Likewise, anchoring can have an impact in the dispute setting. There is evidence, for example, that a negotiator can use an extreme opening offer to anchor her opponent. Finally, researchers have conducted fascinating studies showing that plaintiffs’ requests for damages at trial can have a significant impact on what mock jurors deem to be appropriate damage awards.

The third item on the author’s list comes largely from the domain of social psychology rather than cognitive psychology. Each of these principles is relevant to dispute resolution; just a couple of them are used for purposes of illustration. First, consider the reciprocity rule. This is an apparently universal norm of behaviour that says when people do things for us, we feel obligated to repay them in kind. Second, consider both the authority principle and the liking principle. The former posits that we tend to defer to those whom we perceive to be authority figures, and the latter posits that we tend to defer to those we like. The fourth item may be less familiar. Hedonics, or hedonic psychology, is a branch of psychology, or a movement within psychology, which studies what brings us happiness or meaning in life. Hedonics researchers have demonstrated that we tend to be fairly bad at predicting what we want.

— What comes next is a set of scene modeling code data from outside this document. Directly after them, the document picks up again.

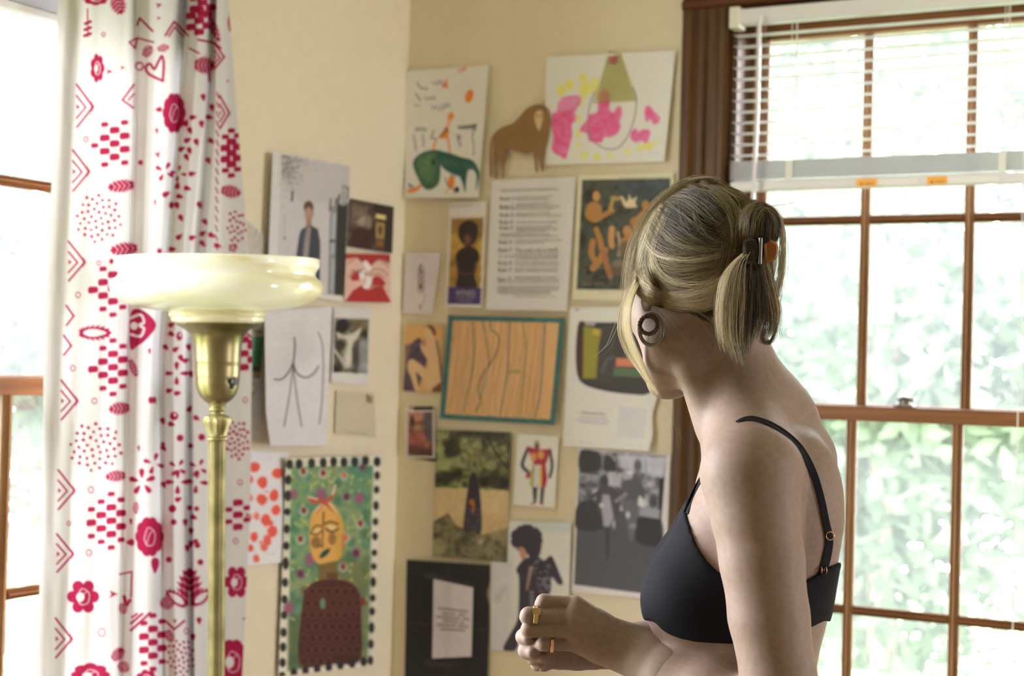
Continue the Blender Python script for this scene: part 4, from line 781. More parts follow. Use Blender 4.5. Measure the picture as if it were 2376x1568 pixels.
# watercolour
def d(c):
    Y = (216, 186, 86); Y2 = (218, 192, 110); PK = (206, 84, 116)
    for (x, y, rx, ry, a) in ((1302, 210, 11, 13, .95), (1322, 196, 11, 13, .95), (1353, 181, 10, 11, .9), (1356, 208, 13, 16, .95), (1380, 200, 18, 20, .7), (1353, 226, 6, 8, .6), (1350, 240, 8, 8, .6), (1343, 276, 9, 10, .6), (1343, 310, 8, 9, .8), (1342, 337, 8, 8, .7), (1336, 360, 6, 7, .5), (1356, 360, 8, 9, .9), (1385, 364, 8, 9, .9), (1416, 361, 8, 9, .6), (1456, 352, 8, 10, .7), (1487, 344, 10, 9, .7), (1504, 338, 14, 9, .8), (1524, 328, 7, 7, .5)): c.blob([(x+rx*math.cos(t)*g_.uniform(.9, 1.1), y+ry*math.sin(t)*g_.uniform(.9, 1.1)) for t in np.linspace(0, 6.28, 8)[:-1]], Y, al=a, soft=1.2)
    def wash(p, a=.9): c.blob(p, PK, al=a, soft=1.5, n=5); c.mottle(cr(p, 5, True), [(222, 128, 150), (208, 88, 118), (196, 62, 96)], 9, int(p[0][0]), al=.75*a); q = np.array(p); m_ = q.mean(0); c.blob(m_+(q-m_)*.7, (198, 66, 98), al=.3, soft=9)
    wash([(1296, 238), (1308, 226), (1330, 222), (1346, 224), (1346, 240), (1334, 258), (1336, 276), (1326, 290), (1328, 310), (1322, 336), (1318, 350), (1312, 368), (1300, 362), (1288, 356), (1280, 344), (1284, 320), (1280, 290), (1282, 266), (1292, 258)])
    c.blob([(1298, 236), (1320, 226), (1344, 226), (1338, 244), (1316, 256), (1298, 254)], (220, 134, 152), al=.7, soft=4)
    wash([(1390, 214), (1412, 212), (1416, 234), (1414, 252), (1424, 262), (1430, 250), (1440, 248), (1443, 264), (1438, 282), (1440, 296), (1430, 312), (1414, 318), (1402, 318), (1396, 330), (1380, 330), (1366, 326), (1362, 310), (1346, 304), (1350, 292), (1364, 276), (1368, 266), (1386, 260), (1388, 240)])
    wash([(1498, 248), (1508, 246), (1516, 258), (1530, 270), (1528, 284), (1516, 288), (1510, 276), (1500, 282), (1496, 268)], .75); wash([(1464, 308), (1474, 298), (1480, 306), (1494, 300), (1508, 304), (1506, 320), (1500, 332), (1490, 326), (1476, 330), (1464, 322)], .75)
    c.line([(1381, 212), (1368, 246), (1364, 290), (1372, 322), (1398, 342), (1424, 346), (1444, 334), (1462, 304), (1474, 264), (1476, 226), (1468, 203)], 2.6, (128, 112, 96), curve=8); words(c, 1504, 354, 1532, 356, 1.6, (150, 140, 134), .7)
paper('watercolour', 'large white sheet splashed with pink and yellow watercolour', 'painting', [(1268, 132), (1568, 117), (1541, 375), (1262, 383)], 'B', .007, d, (204, 192, 182), 1.7, lambda u, v: .010*np.clip(u-.8, 0, 1)**2*25*(v)+.006*np.clip(.15-v, 0, 1)*6*(1-np.abs(u-.5)*2))
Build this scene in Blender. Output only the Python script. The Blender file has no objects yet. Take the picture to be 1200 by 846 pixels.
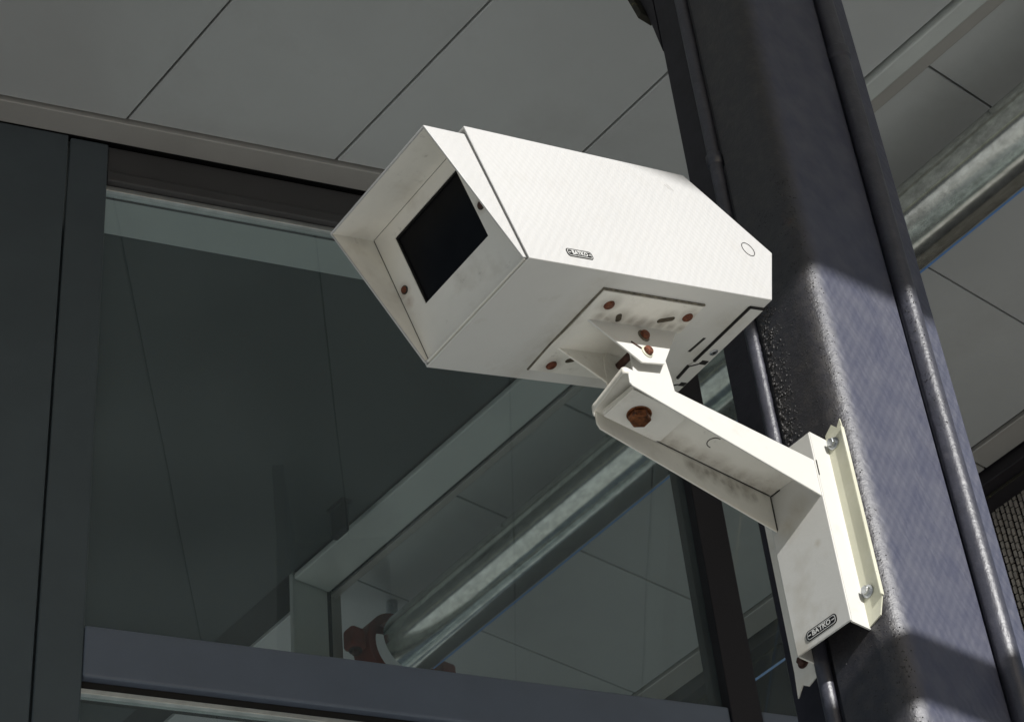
import bpy, bmesh, math, random
from mathutils import Vector, Matrix
random.seed(7)
SC = bpy.context.scene
COL = SC.collection

# ------------------------------------------------------------------ camera
EYE = 1.6
f_px = 2650.647
Rr = ((0.94044717, -0.32910945, -0.08512395),
      (0.16224315, 0.65459560, -0.73836425),
      (0.29872442, 0.68058179, 0.66900833))
cam_d = bpy.data.cameras.new('camera')
cam = bpy.data.objects.new('camera', cam_d)
COL.objects.link(cam)
right, down, fwd = (Vector(r) for r in Rr)
M = Matrix.Identity(3)
for i in range(3):
    M[i][0] = right[i]; M[i][1] = -down[i]; M[i][2] = -fwd[i]
cam.matrix_world = Matrix.Translation((0, 0, EYE)) @ M.to_4x4()
cam_d.sensor_width = 36
cam_d.lens = f_px / 1200 * 36
cam_d.clip_start = 0.05
cam_d.clip_end = 2000
SC.camera = cam

# ------------------------------------------------------------------ grid axes of the canopy (a = depth, b = to the right)
TH = 0.35038249
A = Vector((-math.sin(TH), math.cos(TH), 0))
B = Vector((math.cos(TH), math.sin(TH), 0))
Zv = Vector((0, 0, 1))

# ------------------------------------------------------------------ sun and sky
SG, ST = 0.22, 0.44                     # sun: towards -a, a little towards -b, and up
sun_dir = (-A - SG * B + ST * Zv).normalized()
sun_el = math.asin(sun_dir.z)
sun_az = math.atan2(sun_dir.x, sun_dir.y)
sl = bpy.data.lights.new('sun', 'SUN')
sl.energy = 4.0
sl.angle = math.radians(0.5)
sl.color = (1.0, 0.985, 0.96)
so = bpy.data.objects.new('sun', sl)
COL.objects.link(so)
so.rotation_euler = sun_dir.to_track_quat('Z', 'Y').to_euler()
so.location = (0, 0, 12)

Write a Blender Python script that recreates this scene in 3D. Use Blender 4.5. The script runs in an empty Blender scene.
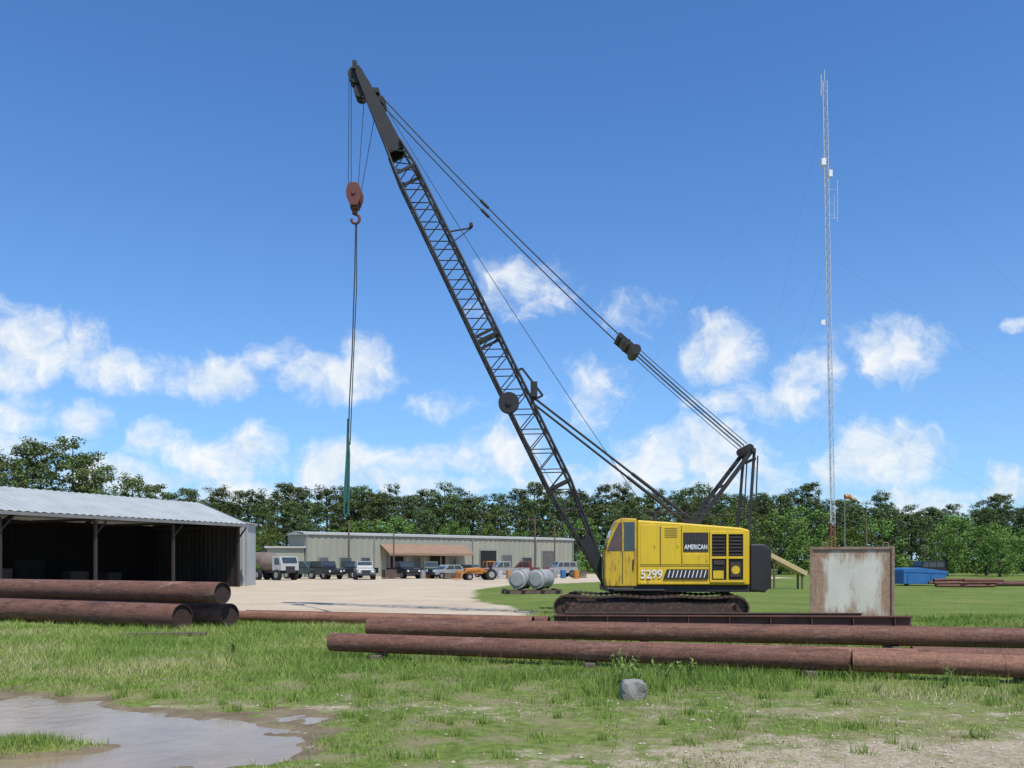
import bpy, bmesh, math, random
import numpy as np
from mathutils import Vector, Matrix
random.seed(7); rng=np.random.default_rng(7)
S=bpy.context.scene
COL=S.collection
# ------------------------------------------------------------ materials
def nt(mat):
    mat.use_nodes=True; t=mat.node_tree; t.nodes.clear()
    o=t.nodes.new('ShaderNodeOutputMaterial'); b=t.nodes.new('ShaderNodeBsdfPrincipled')
    t.links.new(b.outputs[0],o.inputs[0]); return t,b,o
def ramp(t,fac,stops):
    r=t.nodes.new('ShaderNodeValToRGB'); e=r.color_ramp.elements
    while len(e)<len(stops): e.new(0.5)
    for i,(p,c) in enumerate(stops):
        e[i].position=p; e[i].color=(*c,1)
    t.links.new(fac,r.inputs[0]); return r.outputs[0]
def noise(t,vec,scale,detail=5,rough=.6):
    n=t.nodes.new('ShaderNodeTexNoise'); n.inputs['Scale'].default_value=scale
    n.inputs['Detail'].default_value=detail; n.inputs['Roughness'].default_value=rough
    t.links.new(vec,n.inputs['Vector']); return n.outputs['Fac']
def mix(t,f,a,b,typ='MIX'):
    m=t.nodes.new('ShaderNodeMix'); m.data_type='RGBA'; m.blend_type=typ
    for s,v in ((0,f),(6,a),(7,b)):
        if hasattr(v,'is_linked') or hasattr(v,'links'): t.links.new(v,m.inputs[s])
        elif s==0: m.inputs[0].default_value=v
        else: m.inputs[s].default_value=(*v,1)
    return m.outputs[2]
def mth(t,op,a,b=None,c=None,clamp=False):
    m=t.nodes.new('ShaderNodeMath'); m.operation=op; m.use_clamp=clamp
    for i,v in enumerate((a,b,c)):
        if v is None: continue
        if hasattr(v,'links'): t.links.new(v,m.inputs[i])
        else: m.inputs[i].default_value=v
    return m.outputs[0]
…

Researchers drawn largely from business schools have investigated how consumers evaluate complicated purchasing decisions. Among other things, they have found that consumers are influenced in predictable and apparently irrational ways when irrelevant options are added to a set of choices. One phenomenon that they have identified is contrast: the addition of an inferior option to a set of choices increases the likelihood that a consumer will be attracted to a superior similar option in the set. Another phenomenon researchers have identified is compromise or extremeness aversion: when an extreme option is added to a choice set, a consumer will be drawn to the option that has now become intermediate in the set.

These and other findings are relevant not only to consumer behaviour but also to dispute resolution. Those of us in the dispute resolution community have reason to pat ourselves on the back because we are more likely than many in the legal academy to have integrated some or all of these concepts into our teaching and research. First, the author would like to see us explore how lesser-known phenomena — like hedonic psychology, the ‘affect heuristic,’ and others — influence disputing. Second, with respect to those phenomena with which we are already acquainted, she hopes we develop a deeper understanding of the way they operate and interact with one another. Third, she would like to see us move from translation to creation, namely more original empirical work in law schools. Fourth, she hopes that we continue to create texts that are highly accessible to our students and to us as well. Finally, concluding on a positive note, she hopes we move beyond ‘barriers’. The barriers program has been fruitful in our field, but it has focused primarily on the negative impact these phenomena can have in disputes. Hopefully, more work can be done focusing on how these phenomena can be helpful, rather than harmful, to disputants, counsel and neutrals.